## start

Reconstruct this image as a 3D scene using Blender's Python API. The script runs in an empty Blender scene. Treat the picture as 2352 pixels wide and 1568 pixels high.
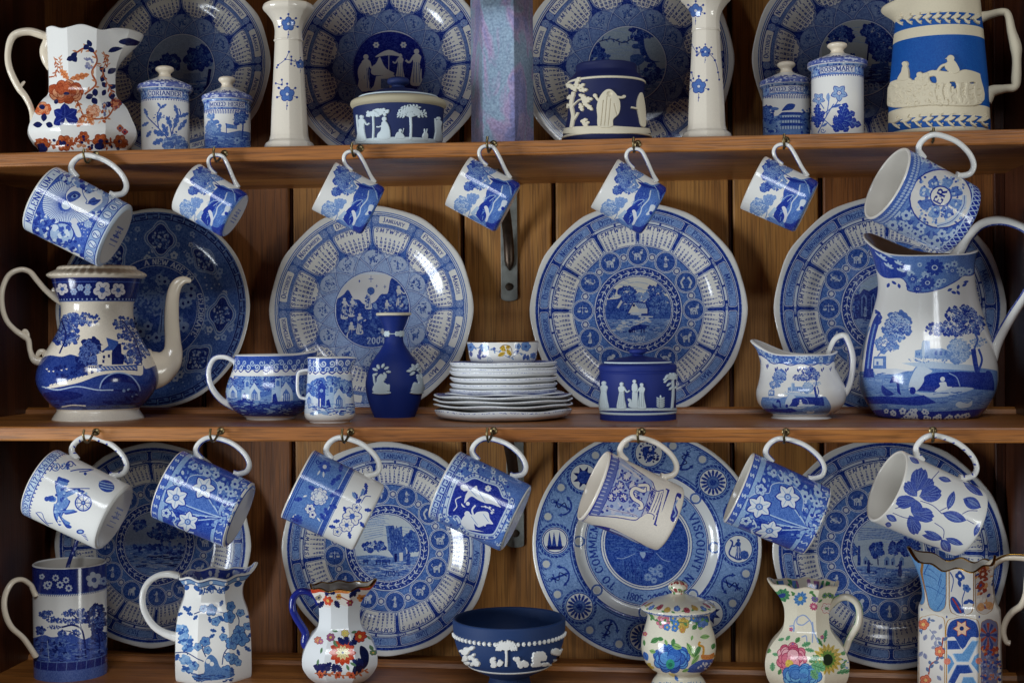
import bpy, bmesh, math, random
import numpy as np
from math import pi, sin, cos, atan2, radians, sqrt, hypot
from mathutils import Vector, Matrix
random.seed(7); RNG = np.random.RandomState(7)
SC = bpy.context.scene; COL = SC.collection

# ---------------------------------------------------------------- camera
F = 3320.8; D0 = 1.5                       # focal length in picture units (picture 2352 x 1568), metres to shelf front
YAW, PITCH, ROLL = 0.12309, 0.009985, -0.007589
def _rm(yaw, pitch, roll):
    a = pi / 2 - pitch
    Rz = np.array([[cos(yaw), -sin(yaw), 0], [sin(yaw), cos(yaw), 0], [0, 0, 1]])
    Rx = np.array([[1, 0, 0], [0, cos(a), -sin(a)], [0, sin(a), cos(a)]])
    Rr = np.array([[cos(roll), -sin(roll), 0], [sin(roll), cos(roll), 0], [0, 0, 1]])
    return Rz @ Rx @ Rr
CR = _rm(YAW, PITCH, ROLL); CO = np.array([0.0, -D0, 0.0])
cam_d = bpy.data.cameras.new('camera'); cam = bpy.data.objects.new('camera', cam_d); COL.objects.link(cam)
cam_d.sensor_width = 36; cam_d.lens = 36 * F / 2352; cam_d.clip_start = 0.05; cam_d.clip_end = 60
M4 = Matrix([list(CR[i]) + [CO[i]] for i in range(3)] + [[0, 0, 0, 1]]); cam.matrix_world = M4
SC.camera = cam
# ---------------------------------------------------------------- world and window light
w = bpy.data.worlds.new('World'); SC.world = w; w.use_nodes = True
bg = w.node_tree.nodes['Background']; bg.inputs[0].default_value = (0.75, 0.8, 1.0, 1); bg.inputs[1].default_value = 0.03
SC.view_settings.view_transform = 'Standard'; SC.view_settings.look = 'None'
SC.view_settings.exposure = 0.0; SC.view_settings.gamma = 1.0
SC.cycles.max_bounces = 6; SC.cycles.diffuse_bounces = 3; SC.cycles.glossy_bounces = 3
def window_light(loc, target, pw, ph, nx, ny, watts, col, gap=0.04):
    """a window of nx x ny panes: one soft lamp per pane"""
    loc = Vector(loc); d = Vector(target) - loc; q = d.to_track_quat('-Z', 'Y'); m = q.to_matrix()
    for i in range(nx):
        for j in range(ny):
            L = bpy.data.lights.new('window_pane_light', 'AREA'); L.shape = 'RECTANGLE'
            L.size = pw / nx - gap; L.size_y = ph / ny - gap; L.energy = watts / (nx * ny); L.color = col
            o = bpy.data.objects.new('window_pane_light', L); COL.objects.link(o)
            o.matrix_world = Matrix.Translation(loc + m @ Vector(((i + .5) / nx * pw - pw / 2, (j + .5) / ny * ph - ph / 2, 0))) @ m.to_4x4()
window_light((-2.6, -1.7, -0.5), (0.0, 0.1, -0.35), 1.0, 1.1, 2, 2, 74, (0.88, 0.95, 1.0))
window_light((0.3, -4.0, 2.5), (0.0, 0.1, -0.1), 2.4, 1.0, 5, 3, 88, (0.90, 0.95, 1.0), 0.12)
window_light((2.3, -2.0, -0.6), (0.3, 0.1, -0.2), 0.55, 0.9, 2, 3, 19, (0.97, 1.0, 0.95))

# ---------------------------------------------------------------- picture rays
def ray(u, v):
    u = np.asarray(u, float); v = np.asarray(v, float)
    d = np.stack([(u - 1176) / F, -(v - 784) / F, -np.ones_like(u)], -1)
    return d @ CR.T
def at(u, v, Y):
    d = ray(u, v); return CO + d * ((D0 + Y) / d[1])
def at_z(u, v, z):
    d = ray(u, v); return CO + d * (z / d[2])
def upm(P):                                 # metres per picture unit at world point P
    return float(-(CR.T @ (np.asarray(P) - CO))[2] / F)
# ---------------------------------------------------------------- crops used while tracing: name -> (u0, v0, scale)
CROP = {'U': (0, 0, 1), 'A1': (0, 0, 3.598), 'A2': (594.2, 0, 3.598), 'A3': (1158.6, 0, 3.598), 'A4': (1698.2, 0, 3.598),
        'B1': (0, 326.8, 3.957), 'B2': (594.2, 326.8, 3.957), 'B3': (1188.4, 326.8, 3.957), 'B4': (1757.6, 297.1, 3.957),
        'C1': (0, 594.2, 3.957), 'C2': (594.2, 623.9, 3.957), 'C3': (1188.4, 623.9, 3.957), 'C4': (1757.6, 623.9, 3.957),
        'D1': (0, 962.6, 3.957), 'D2': (594.2, 962.6, 3.957), 'D3': (1188.4, 962.6, 3.957), 'D4': (1757.6, 962.6, 3.957),
        'E1': (0, 1171.7, 3.957), 'E2': (594.2, 1171.7, 3.957), 'E3': (1188.4, 1171.7, 3.957), 'E4': (1757.6, 1171.7, 3.957),
        'V': (772.4, 713, 5.865), 'S': (974.5, 760.5, 6.597)}
def cu(c, P):
    u0, v0, s = CROP[c]; P = np.asarray(P, float).reshape(-1, 2); return P / s + (u0, v0)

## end

Copy, from the material, each line that holds the string "scene".

Reconstruct this image as a 3D scene using Blender's Python API. The script runs in an empty Blender scene. Treat the picture as 2352 pixels wide and 1568 pixels high.
SC = bpy.context.scene; COL = SC.collection